COLLECTED MATERIAL:
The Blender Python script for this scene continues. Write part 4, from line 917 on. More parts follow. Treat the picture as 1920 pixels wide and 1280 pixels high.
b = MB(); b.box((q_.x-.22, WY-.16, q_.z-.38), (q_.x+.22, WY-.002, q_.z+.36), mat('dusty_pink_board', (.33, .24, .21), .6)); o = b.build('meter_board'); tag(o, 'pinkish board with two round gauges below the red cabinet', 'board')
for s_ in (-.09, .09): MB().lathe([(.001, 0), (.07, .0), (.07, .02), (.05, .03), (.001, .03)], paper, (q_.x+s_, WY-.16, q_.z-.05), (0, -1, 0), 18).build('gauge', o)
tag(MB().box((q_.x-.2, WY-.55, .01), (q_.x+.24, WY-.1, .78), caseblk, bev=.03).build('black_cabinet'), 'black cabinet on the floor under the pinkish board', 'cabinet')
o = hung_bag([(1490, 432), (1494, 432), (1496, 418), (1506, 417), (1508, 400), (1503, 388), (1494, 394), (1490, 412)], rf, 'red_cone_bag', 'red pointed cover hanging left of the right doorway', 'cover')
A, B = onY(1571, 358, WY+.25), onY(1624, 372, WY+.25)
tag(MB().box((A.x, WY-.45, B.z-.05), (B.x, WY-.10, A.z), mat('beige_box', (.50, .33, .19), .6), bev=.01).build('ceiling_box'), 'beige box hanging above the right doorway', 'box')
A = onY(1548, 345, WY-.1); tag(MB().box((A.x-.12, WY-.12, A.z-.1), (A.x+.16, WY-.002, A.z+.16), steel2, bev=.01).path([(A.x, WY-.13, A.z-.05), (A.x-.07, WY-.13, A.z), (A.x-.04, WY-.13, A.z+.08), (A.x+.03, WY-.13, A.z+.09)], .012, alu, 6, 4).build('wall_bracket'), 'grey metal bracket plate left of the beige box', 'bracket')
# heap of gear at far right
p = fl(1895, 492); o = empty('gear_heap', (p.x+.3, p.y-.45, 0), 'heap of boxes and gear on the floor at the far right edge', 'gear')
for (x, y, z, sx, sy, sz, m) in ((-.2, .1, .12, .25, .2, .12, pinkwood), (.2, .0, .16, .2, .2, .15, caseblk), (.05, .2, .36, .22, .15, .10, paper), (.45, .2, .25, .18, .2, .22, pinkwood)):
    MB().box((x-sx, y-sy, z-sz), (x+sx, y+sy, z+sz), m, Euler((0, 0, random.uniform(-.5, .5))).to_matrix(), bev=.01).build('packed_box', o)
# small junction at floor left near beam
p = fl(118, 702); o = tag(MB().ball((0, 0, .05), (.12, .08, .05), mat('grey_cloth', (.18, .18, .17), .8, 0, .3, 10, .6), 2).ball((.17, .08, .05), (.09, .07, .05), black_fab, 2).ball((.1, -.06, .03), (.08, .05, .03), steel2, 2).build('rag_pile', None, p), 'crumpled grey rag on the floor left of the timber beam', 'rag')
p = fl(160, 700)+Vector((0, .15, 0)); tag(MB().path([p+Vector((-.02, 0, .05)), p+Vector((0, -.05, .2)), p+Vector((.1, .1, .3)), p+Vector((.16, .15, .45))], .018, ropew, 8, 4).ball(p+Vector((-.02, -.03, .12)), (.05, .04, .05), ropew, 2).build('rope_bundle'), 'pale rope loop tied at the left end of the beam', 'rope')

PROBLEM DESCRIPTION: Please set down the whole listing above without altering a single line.

ANSWER TO THE TASK:
The Blender Python script for this scene continues. Write part 4, from line 917 on. More parts follow. Treat the picture as 1920 pixels wide and 1280 pixels high.
b = MB(); b.box((q_.x-.22, WY-.16, q_.z-.38), (q_.x+.22, WY-.002, q_.z+.36), mat('dusty_pink_board', (.33, .24, .21), .6)); o = b.build('meter_board'); tag(o, 'pinkish board with two round gauges below the red cabinet', 'board')
for s_ in (-.09, .09): MB().lathe([(.001, 0), (.07, .0), (.07, .02), (.05, .03), (.001, .03)], paper, (q_.x+s_, WY-.16, q_.z-.05), (0, -1, 0), 18).build('gauge', o)
tag(MB().box((q_.x-.2, WY-.55, .01), (q_.x+.24, WY-.1, .78), caseblk, bev=.03).build('black_cabinet'), 'black cabinet on the floor under the pinkish board', 'cabinet')
o = hung_bag([(1490, 432), (1494, 432), (1496, 418), (1506, 417), (1508, 400), (1503, 388), (1494, 394), (1490, 412)], rf, 'red_cone_bag', 'red pointed cover hanging left of the right doorway', 'cover')
A, B = onY(1571, 358, WY+.25), onY(1624, 372, WY+.25)
tag(MB().box((A.x, WY-.45, B.z-.05), (B.x, WY-.10, A.z), mat('beige_box', (.50, .33, .19), .6), bev=.01).build('ceiling_box'), 'beige box hanging above the right doorway', 'box')
A = onY(1548, 345, WY-.1); tag(MB().box((A.x-.12, WY-.12, A.z-.1), (A.x+.16, WY-.002, A.z+.16), steel2, bev=.01).path([(A.x, WY-.13, A.z-.05), (A.x-.07, WY-.13, A.z), (A.x-.04, WY-.13, A.z+.08), (A.x+.03, WY-.13, A.z+.09)], .012, alu, 6, 4).build('wall_bracket'), 'grey metal bracket plate left of the beige box', 'bracket')
# heap of gear at far right
p = fl(1895, 492); o = empty('gear_heap', (p.x+.3, p.y-.45, 0), 'heap of boxes and gear on the floor at the far right edge', 'gear')
for (x, y, z, sx, sy, sz, m) in ((-.2, .1, .12, .25, .2, .12, pinkwood), (.2, .0, .16, .2, .2, .15, caseblk), (.05, .2, .36, .22, .15, .10, paper), (.45, .2, .25, .18, .2, .22, pinkwood)):
    MB().box((x-sx, y-sy, z-sz), (x+sx, y+sy, z+sz), m, Euler((0, 0, random.uniform(-.5, .5))).to_matrix(), bev=.01).build('packed_box', o)
# small junction at floor left near beam
p = fl(118, 702); o = tag(MB().ball((0, 0, .05), (.12, .08, .05), mat('grey_cloth', (.18, .18, .17), .8, 0, .3, 10, .6), 2).ball((.17, .08, .05), (.09, .07, .05), black_fab, 2).ball((.1, -.06, .03), (.08, .05, .03), steel2, 2).build('rag_pile', None, p), 'crumpled grey rag on the floor left of the timber beam', 'rag')
p = fl(160, 700)+Vector((0, .15, 0)); tag(MB().path([p+Vector((-.02, 0, .05)), p+Vector((0, -.05, .2)), p+Vector((.1, .1, .3)), p+Vector((.16, .15, .45))], .018, ropew, 8, 4).ball(p+Vector((-.02, -.03, .12)), (.05, .04, .05), ropew, 2).build('rope_bundle'), 'pale rope loop tied at the left end of the beam', 'rope')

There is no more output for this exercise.